Pavlina Papailiopoulou is looking for optimism wherever she can find it. Two days after she and her fellow Greeks went to the polls in a snap referendum, the 33-year-old fashion designer and business owner made a snap decision to put some of her handbags on sale. She announced the discounts on Facebook and attempted to put a smile on what has been a worrisome and emotional few weeks:


It took an ability to believe in the bright side for Papailiopoulou to launch her business in 2009, just as Greece was first toppling into pervasive unemployment, economic depression, public-sector austerity, and the looming threat of banishment from the European Union. Things were not quite so grim six years ago, when Papailiopoulou founded the fashion label Ippolito. She designs all the handbags and accessories sold in a boutique located in a touristy district in central Athens; everything is handmade at a small leather workshop nearby. But the signs of trouble were already clear. 



By setting up shop in Athens, Papailiopoulou was returning to her birthplace. That was at odds with the massive out-migration of Greeks seeking work in better economies, particularly those with education and marketable skills. More than 200,000, or nearly 2 percent of the population, has left since the start of the crisis.

“I missed home,” she says. “I just wanted to come back, to family, friends, the sun…and live a normal life.” Papailiopoulou had been away since 2000, first at a British university and then to Italy for more training and her first job as a junior designer with luxury brand Bottega Veneta. She ended up in New York, with a job offer at another established fashion company—and she turned it down. “I had such an urge to start something that’s mine. I said, ‘I’m going to risk it.’ ”

“It was pretty tough,” Papailiopoulou says of her decision to start her own business in Greece. “But I believe in what I do, I believe in the forms that I make.” Story after story from Greek business owners testify to the country's endless bureaucracy, red tape, and hurdles. These are persistent obstacles that stand apart from the debt-crippled economy and block the aspirations of entrepreneurs, a cohort Greek Prime Minister Alexis Tsipras singled out as vital to future growth in his address to the European Parliament this week.

Of course, Papailiopoulou isn’t exactly a one-of-a-kind story. Small businesses have sprouted up during the crisis years: designers like her selling clothing and jewelry, wine makers and olive growers trying to compete on a global scale, shop owners of all stripes. Developments of the past week have Greece's small business owners worried—even before the latest turn in the crisis, many had already been forced to close.

For all her confidence and drive, Papailiopoulou struggles with the reality of running a fashion line at a time when capital controls are in place, banks are closed, and customers are scarce. “Last week it was not bad, today it’s worse than ever,” she told me in the days before the July 5 referendum that saw Greece reject the terms of another European bailout. She voted yes. “And I consider myself lucky,  being in Syntagma,” a popular shopping district in central Athens. “Fortunately I had two tourists in the shop yesterday, and today a Greek woman came in and bought something. I was extremely surprised. I said, ‘Thank you so much.’ And she said, ‘In case we go back to the drachma on Monday, I want to own one of your bags.’ ”

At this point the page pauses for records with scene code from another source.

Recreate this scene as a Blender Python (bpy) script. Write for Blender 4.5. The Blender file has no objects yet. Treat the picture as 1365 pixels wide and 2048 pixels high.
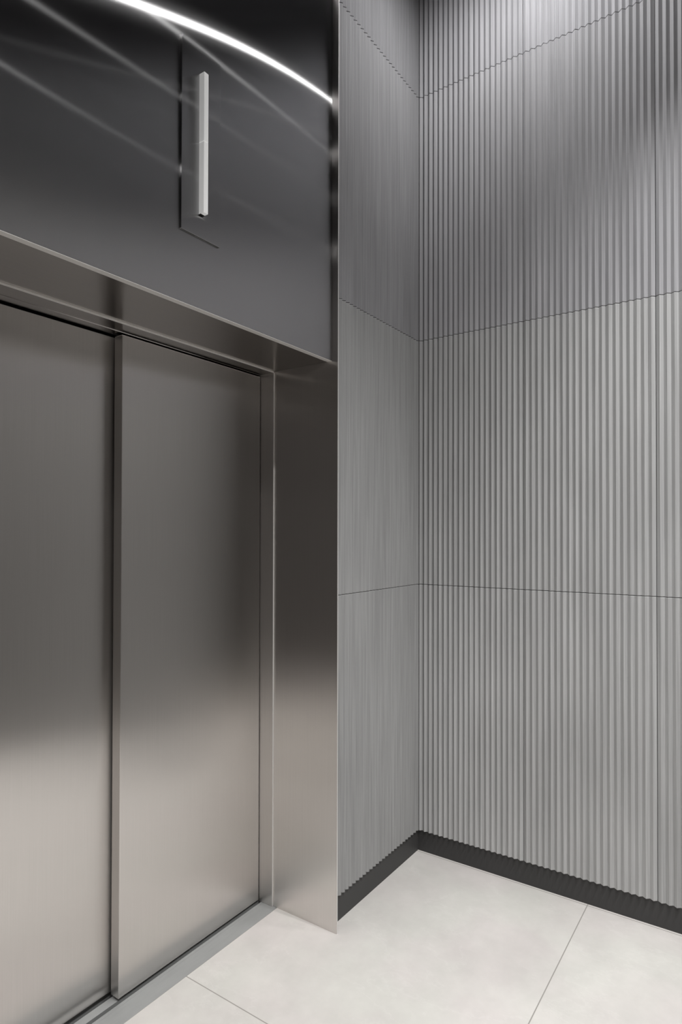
import bpy, bmesh, math, random
from mathutils import Matrix, Vector
random.seed(7)
S = bpy.context.scene
C = S.collection

# ------------------------------------------------------------------ measures
XB = 2.675      # ribbed wall on the right (plane x = XB)
YC = 1.387      # short ribbed wall beside the lift (plane y = YC)
XR = 1.9428     # steel return panel beside the doors
YF = 1.3481     # its free edge
YH = 1.3763     # steel fascia over the doors
YL = 1.6615     # inner door frame starts
YD = 1.7311     # face of the front door leaf
YD2 = 1.781     # face of the rear door leaf
ZS = 2.157      # soffit / top of the doors
XE = 1.2676     # leading edge of the front leaf
XJ = 0.62       # far jamb (out of frame)
ZC = 4.2        # ceiling
YO = -.95      # wall behind the viewer
XO = -3.2
ZB = 0.098
SE1, SE2, SE3 = 1.2611, 2.4205, 3.5909

# ------------------------------------------------------------------ helpers
def link(name, bm, m, parent=None, smooth=False):
    bmesh.ops.recalc_face_normals(bm, faces=bm.faces)
    me = bpy.data.meshes.new(name)
    bm.to_mesh(me); bm.free()
    if smooth:
        for p in me.polygons: p.use_smooth = True
    o = bpy.data.objects.new(name, me)
    C.objects.link(o)
    if m: me.materials.append(m)
    if parent: o.parent = parent
    return o

def box(bm, x0, x1, y0, y1, z0, z1, bevel=0.0, seg=2):
    t = bmesh.new()
    r = bmesh.ops.create_cube(t, size=1.0)
    for v in t.verts:
        v.co.x = x0 if v.co.x < 0 else x1
        v.co.y = y0 if v.co.y < 0 else y1
        v.co.z = z0 if v.co.z < 0 else z1
    if bevel > 0:
        bmesh.ops.bevel(t, geom=t.edges[:], offset=bevel, segments=seg, profile=0.5, affect='EDGES')
    me = bpy.data.meshes.new('tmp'); t.to_mesh(me); t.free()
    bm.from_mesh(me); bpy.data.meshes.remove(me)

def B(name, m, x0, x1, y0, y1, z0, z1, bevel=0.0, parent=None):
    bm = bmesh.new(); box(bm, x0, x1, y0, y1, z0, z1, bevel)
    return link(name, bm, m, parent)

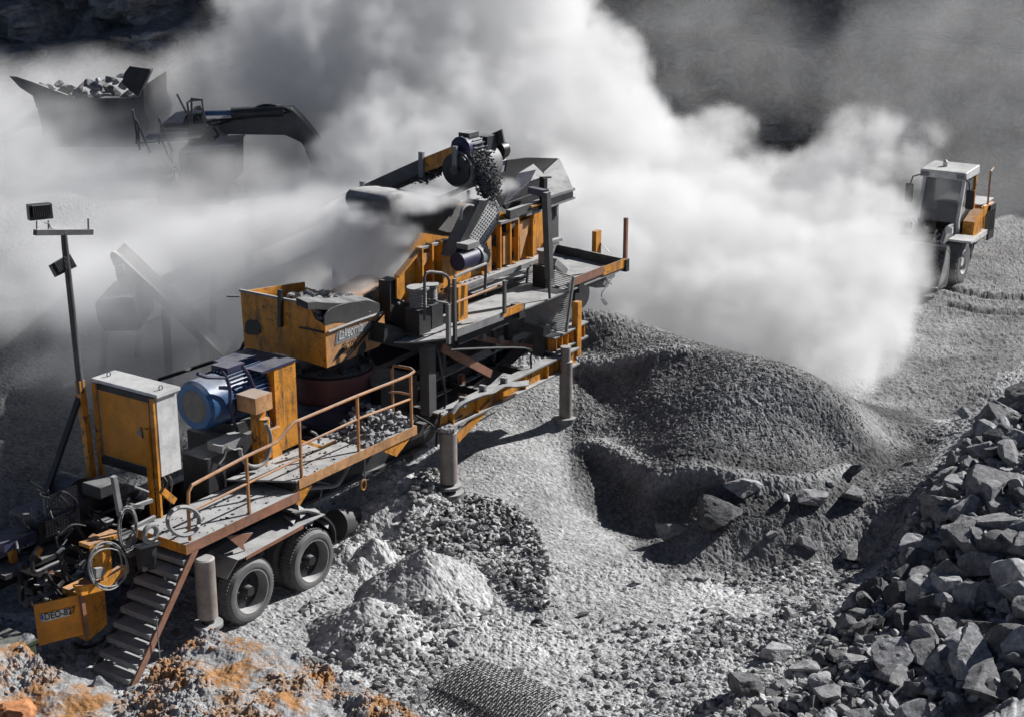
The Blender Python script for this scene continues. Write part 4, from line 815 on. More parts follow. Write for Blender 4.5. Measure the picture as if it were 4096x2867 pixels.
S_().prism([T_(1205, 345, 1.7), T_(1330, 320, 1.4), T_(1290, 402, 1.2), T_(1200, 500, 1.2), T_(1095, 570, 1.2), T_(1130, 480, 1.5)], (.02, .02, -.02)).build('deflector', P_nv, fb)
S_().prism([T_(1290, 402, 1.22), T_(1370, 380, 1.22), T_(1370, 560, 1.22), T_(1100, 640, 1.22), T_(1095, 572, 1.22)], (0, .02, 0)).build('side_plate', P_dk, fb)
for a, b_, w_, mt in (((1405, 520), (1600, 458), .05, P_gr), ((1405, 590), (1600, 520), .04, P_gr), ((1405, 555), (1585, 495), .12, P_dk), ((1060, 600), (1135, 645), .1, P_gr)): S_().beam(T_(*a, 1.15), T_(*b_, 1.15), .06, w_).build('box_rim', mt, fb)
S_().prism(Ws('E', ((1065, 610), (1120, 640), (1110, 680), (1060, 690)), 1.1), (0, .03, 0)).build('corner_plate', P_or, fb)
# canvas hood over the coarse deck
hp = ((262, 600), (268, 530), (300, 498), (380, 482), (475, 478), (600, 505), (830, 545), (905, 572), (885, 690), (800, 805), (690, 800), (600, 775), (420, 740), (330, 720))
P_cv = paint('dusty_canvas', (.12, .12, .118), dust=.7, dirt=.2, rough=.9)
hd = S_().prism(Ws('E', hp, 1.75), (0, 1.0, 0)).build('canvas_hood', P_cv, scr, bevel=.09)

# ------------------------------------------------------------------ feed conveyor behind
cb0 = (7.8, 4.0, 0)
con = thing('feed_conveyor', 'inclined belt conveyor with motor on top dropping gravel into the screen', 'conveyor', cb0)
def K_(): return MB(cb0)
uN, uF = 7.3, 8.35
ax0 = WU('K', 285, 690, uN); dirc = WU('E', 80, 450, uN) - WU('E', 735, 155, uN); dirc /= np.linalg.norm(dirc)
hd0 = WU('E', 735, 155, uN)
np_ = [WU('E', *q, uN) for q in ((500, 245), (735, 152), (750, 215), (755, 258), (520, 345))]
K_().prism(np_, (.04, 0, 0)).build('side_plate', P_or, con)
e_ = WU('E', 500, 245, uN); f_ = WU('E', 520, 340, uN); K_().prism([e_, f_, f_ + dirc * 9.5, e_ + dirc * 9.5], (.04, 0, 0)).build('side_plate', P_st, con)
K_().prism([p + np.array([uF - uN, 0, 0]) for p in (e_ - dirc * 1.2, f_ - dirc * 1.2, f_ + dirc * 9.5, e_ + dirc * 9.5)], (.04, 0, 0)).build('side_plate', P_st, con)
for x, y in ((510, 240), (90, 448), (750, 200)): p = WU('E', x, y, uN - .03); K_().box(p[0] - .03, p[0] + .03, p[1] - .05, p[1] + .05, p[2] - .35, p[2] + .12).build('bracket', P_gr, con)
K_().lathe((uN + .03, ax0[1], ax0[2]), (1, 0, 0), [(0, .33), (.98, .33)], 36).build('head_drum', P_gr, con)
K_().lathe((uN - .02, ax0[1], ax0[2]), (1, 0, 0), [(0, .3), (.05, .3)], 36).build('drum_end', P_bk, con); K_().cyl((uN - .08, ax0[1], ax0[2]), (uN - .02, ax0[1], ax0[2]), .08).build('bearing', P_st, con)
nb_ = np.array([0, -dirc[2], dirc[1]]); nb_ = nb_ if nb_[2] > 0 else -nb_; axp = np.array([(uN + uF) / 2, ax0[1], ax0[2]])
K_().beam(axp + nb_ * .325, axp + nb_ * .325 + dirc * 10, .95, .02, up=nb_).build('belt', P_rb, con); K_().beam(axp - nb_ * .325, axp - nb_ * .325 + dirc * 10, .95, .02, up=nb_).build('belt', P_rb, con)
mo2 = K_().lathe(WU('K', 330, 370, uN + .1), (1, 0, 0), [(0, .16), (.04, .22), (.12, .22), (.14, .19), (.5, .19)], 12).build('conveyor_motor', P_nv, con)
p = WU('K', 330, 370, uN + .1); m = K_()
for k in range(18): an = k * .349; m.beam((p[0] + .2, p[1] + .2 * math.cos(an), p[2] + .2 * math.sin(an)), (p[0] + .5, p[1] + .2 * math.cos(an), p[2] + .2 * math.sin(an)), .012, .04, up=(0, math.cos(an), math.sin(an)))
m.build('cooling_fin', P_gr, mo2); K_().box(p[0] + .15, p[0] + .45, p[1] - .12, p[1] + .12, p[2] + .19, p[2] + .27).build('terminal_box', P_st, mo2)
K_().box(p[0] + .6, p[0] + .9, p[1] - .2, p[1] + .2, p[2] - .35, p[2] + .15).build('gearbox', P_dk, con)
g_ = [WU('K', x, y, uF + .1) for x, y in ((690, 410), (840, 340), (985, 560), (965, 640), (880, 660), (720, 470))]; K_().prism(g_, (.15, 0, 0)).build('belt_drive_cover', P_nv, con)
K_().cyl(WU('K', 925, 400, uF + .1), WU('K', 925, 400, uF + .1) + (.18, 0, 0), .16, n=20).build('pulley', P_bk, con)
K_().beam(WU('K', 590, 265, uN + .8), WU('K', 880, 345, uF + .1), .05).build('tie_bar', P_dk, con)
for k in (1.5, 4.0, 6.5):
    for u in (uN, uF): q = e_ + dirc * k * 1.5; K_().beam((u, q[1], q[2] - .2), (u, q[1] + .3, 0), .1).build('support_leg', P_dk, con)

# ------------------------------------------------------------------ rocks
bmr = bmesh.new(); bmesh.ops.create_icosphere(bmr, subdivisions=4, radius=1); bmr.verts.ensure_lookup_table()
ICO4 = (np.array([v.co for v in bmr.verts]), np.array([[v.index for v in f.verts] for f in bmr.faces])); bmr.free()
bmr = bmesh.new(); bmesh.ops.create_icosphere(bmr, subdivisions=2, radius=1); ICO2 = (np.array([v.co for v in bmr.verts]), np.array([[v.index for v in f.verts] for f in bmr.faces])); bmr.free()
bmr = bmesh.new(); bmesh.ops.create_icosphere(bmr, subdivisions=1, radius=1); ICO1 = (np.array([v.co for v in bmr.verts]), np.array([[v.index for v in f.verts] for f in bmr.faces])); bmr.free()
def rock(seed, ico, ncut=11, rough=.035, sq=(1, .82, .68), lo=.3, hi=.72):
    g = np.random.default_rng(seed); v = ico[0].copy()
    for k in range(ncut):
        n = g.normal(size=3); n /= np.linalg.norm(n); d = g.uniform(lo, hi); s = v @ n - d; v = v - np.outer(np.clip(s, 0, None), n) * .985
    v *= np.array(sq) * g.uniform(.82, 1.2, 3)
    if rough:
        nv = v / np.linalg.norm(v, axis=1, keepdims=True)
        a = fbm(v[:, 0] * 3 + seed, v[:, 1] * 3 + v[:, 2] * 2.1, 4, seed) - .5; b2 = fbm(v[:, 2] * 9 + seed, v[:, 1] * 9 - v[:, 0] * 5, 3, seed + 3) - .5
        v = v + nv * (a * rough * 5.0 + b2 * rough * 2.2)[:, None]
    v -= (v.max(0) + v.min(0)) / 2
    return v / np.abs(v[:, 0]).max()
def rotm(g):
    q = g.normal(size=4); q /= np.linalg.norm(q); a, b_, c_, d = q
    return np.array([[1 - 2 * (c_ * c_ + d * d), 2 * (b_ * c_ - a * d), 2 * (b_ * d + a * c_)], [2 * (b_ * c_ + a * d), 1 - 2 * (b_ * b_ + d * d), 2 * (c_ * d - a * b_)], [2 * (b_ * d - a * c_), 2 * (c_ * d + a * b_), 1 - 2 * (b_ * b_ + c_ * c_)]])
PROTO = []
for k in range(16):
    me = bpy.data.meshes.new('boulder'); v = rock(100 + k, ICO4, 8 + k % 6, .022); me.from_pydata(v.tolist(), [], ICO4[1].tolist()); me.materials.append(M_rock)
    PROTO.append(me)
def boulder(x, y, z, r, seed, label, group=None, cat='boulder', flat=None, name='boulder'):
    g = random.Random(seed); o = bpy.data.objects.new(name, PROTO[seed % 16]); C.objects.link(o); o.location = (x, y, z); s = r
    o.scale = (s, s, s) if flat is None else (s * flat[0], s * flat[1], s * flat[2])
    o.rotation_euler = (g.uniform(-.5, .5), g.uniform(-.5, .5), g.uniform(0, 6.28)) if flat is None else (flat[3], flat[4], flat[5]); tag(o, label, cat, group); return o
def scatter(name, pts, sizes, ico, label, cat, mat_=None, seed=0, nproto=24, ncut=9, sink=.15, flatten=.75):
    g = np.random.default_rng(seed); pr = [rock(900 + seed * 31 + k, ico, ncut, 0 if ico is ICO1 else .02) for k in range(nproto)]
    nv = len(ico[0]); nf = len(ico[1]); n = len(pts); V_ = np.empty((n * nv, 3)); F_ = np.empty((n * nf, 3), np.int64)
    for i in range(n):
        v = pr[g.integers(nproto)] @ rotm(g).T * sizes[i]; v[:, 2] *= flatten
        V_[i * nv:(i + 1) * nv] = v + np.array([pts[i][0], pts[i][1], pts[i][2] + sizes[i] * sink]); F_[i * nf:(i + 1) * nf] = ico[1] + i * nv
    o = mesh_obj(name, V_, F_, mat_ or M_rock); tag(o, label, cat, kind='stuff'); return o
def samp(poly, n, seed, z=.3):                      # random ground points inside a polygon given in photo pixels
    g = np.random.default_rng(seed); P = np.array(gp(poly, z)); lo, hi = P.min(0), P.max(0); q = g.uniform(lo, hi, (n * 4, 2)); q = q[inpoly(q[:, 0], q[:, 1], [tuple(a) for a in P])][:n]
    return q
def on_ground(q): return np.column_stack([q, terrain(q[:, 0], q[:, 1], False)])
grr = np.random.default_rng(5)
# coarse stone spill in the middle
q = samp([(1560, 2230), (1650, 2080), (1720, 1990), (1800, 1990), (1900, 2030), (2000, 2040), (2100, 2080), (2180, 2180), (2200, 2300), (2190, 2430), (2080, 2400), (1990, 2330), (1900, 2240), (1700, 2200)], 1900, 1, .1)
p_ = on_ground(q); p_[:, 2] += grr.uniform(0, .12, len(p_)) * (fbm(q[:, 0] * 1.5, q[:, 1] * 1.5, 2, 5) > .4)
scatter('crushed_stone', p_, .028 + .045 * grr.random(len(p_)) ** 1.6, ICO2, 'coarse crushed stone spilled between the fines slope and the pale mounds', 'crushed stone', M_rubble, seed=1)
# rubble over the whole floor
q = np.vstack([samp([(1050, 2480), (1500, 2400), (2200, 2350), (2900, 2230), (3500, 2200), (3300, 2500), (2900, 2900), (1500, 2900)], 11000, 2), samp([(1150, 2480), (1500, 2500), (1900, 2600), (1900, 2880), (1500, 2880), (1250, 2650)], 5200, 3), samp([(2500, 2250), (3500, 2180), (3300, 2450), (2900, 2900), (2500, 2900)], 7000, 4),
     samp([(0, 2400), (300, 2500), (800, 2420), (1000, 2520), (900, 2700), (0, 2700)], 1600, 6), samp([(1050, 2450), (1350, 2280), (1500, 2420), (1300, 2560)], 900, 7)])
keep = fbm(q[:, 0] * .8, q[:, 1] * .8, 3, 77) + .22 * grr.random(len(q)) > .56; q = q[keep]; TRK = gp([(2250, 2330), (2600, 2260), (3000, 2280), (2950, 2430), (2650, 2650), (2500, 2867), (2150, 2867), (2200, 2600)]); q = q[~(inpoly(q[:, 0], q[:, 1], TRK) & (grr.random(len(q)) > .3))]; p_ = on_ground(q)
scatter('rubble', p_, .010 + .075 * grr.random(len(p_)) ** 3.2, ICO1, 'small loose rubble scattered over the dusty quarry floor', 'rubble', M_rubble, seed=2, nproto=40, ncut=6)
q = samp([(2900, 2900), (3300, 2420), (3500, 2200), (3620, 2080), (3800, 1880), (4060, 1590), (4500, 1400), (4700, 2900)], 9500, 8, .8); p_ = on_ground(q)
scatter('heap_rubble', p_, .03 + .10 * grr.random(len(p_)) ** 2.2, ICO2, 'small broken rock filling the gaps of the rubble heap at right', 'rubble', M_rubble, seed=3, nproto=30)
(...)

You could still hear Papailiopoulou's optimism before the referendum. Shortly after, there was an edge of worry in her tone. Suddenly, the designer found herself making contingency plans she hadn’t considered before. Would her leather suppliers in Italy and her U.S. webhost reckon with IOUs? An unavoidable question—one weighing on her fellow entrepreneurs across the country—occupied her mind in anxious moments: Will she once again leave Greece?

“People like me that are young and creative—youth goes away, creativity doesn’t go away. I’ll always create,” Papailiopoulou says. “I grew up believing I can do whatever I want to do, with all its difficulties. I will be really upset if there is no space for that here.”